It is perhaps best to determine what Voyagers is by first considering what it isn’t. Director Neil Burger’s science fiction drama about a crew of young people confronting the savagery within themselves certainly isn’t the sensual, lushly hedonistic descent into degeneracy promised by its slightly misleading trailer.

It also isn’t really an arresting examination into the human condition, at least not when compared to Lord Of The Flies, the classic William Golding novel that writer/director Neil Burger’s screenplay owes a great debt to. However, Voyagers isn’t just some pretentious young adult sci-fi film with a young and beautiful cast, harbouring delusions about its depth either.

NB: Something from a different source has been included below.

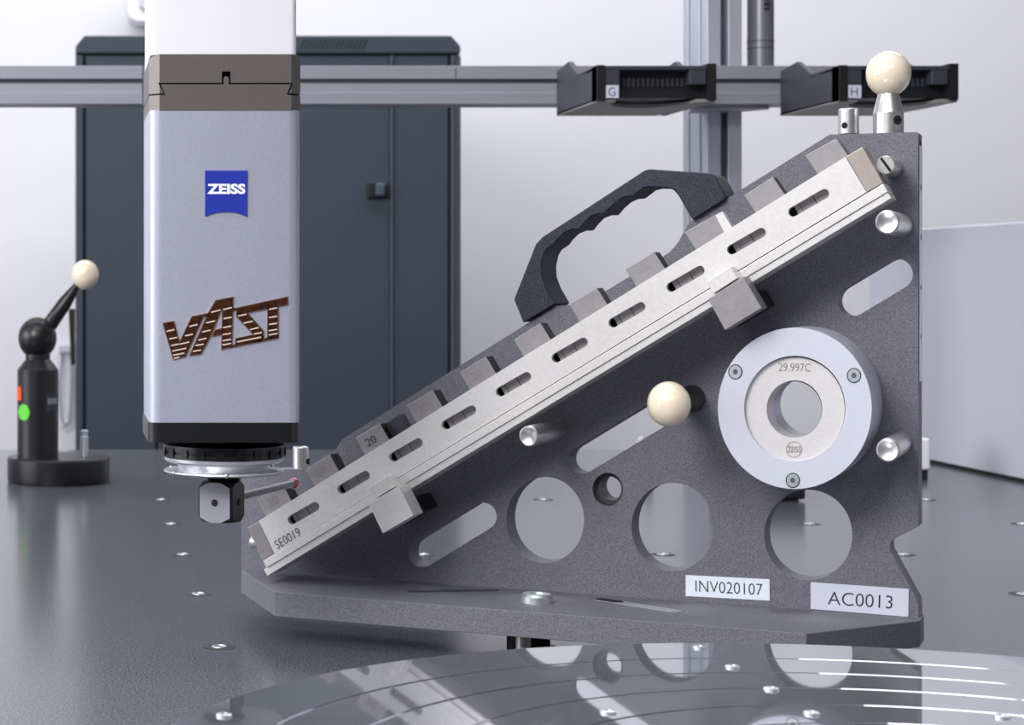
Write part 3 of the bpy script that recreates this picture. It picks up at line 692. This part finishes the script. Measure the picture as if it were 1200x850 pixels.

There are some weighty themes running throughout the film, but ironically, for a film about a crew seeking to colonise a new home planet, it feels a little too unexplored.

The conceit here is a clever one: Earth is dying and so a crew of young spacefarers are sent on a multi-generation space flight to colonise a new planet. Despite being young, the 86-year journey means that the teenage astronauts will never see the planet themselves. Instead, their children’s children will be the generation to make landfall, essentially rendering the characters as nothing more than breeders and caretakers for the next generation.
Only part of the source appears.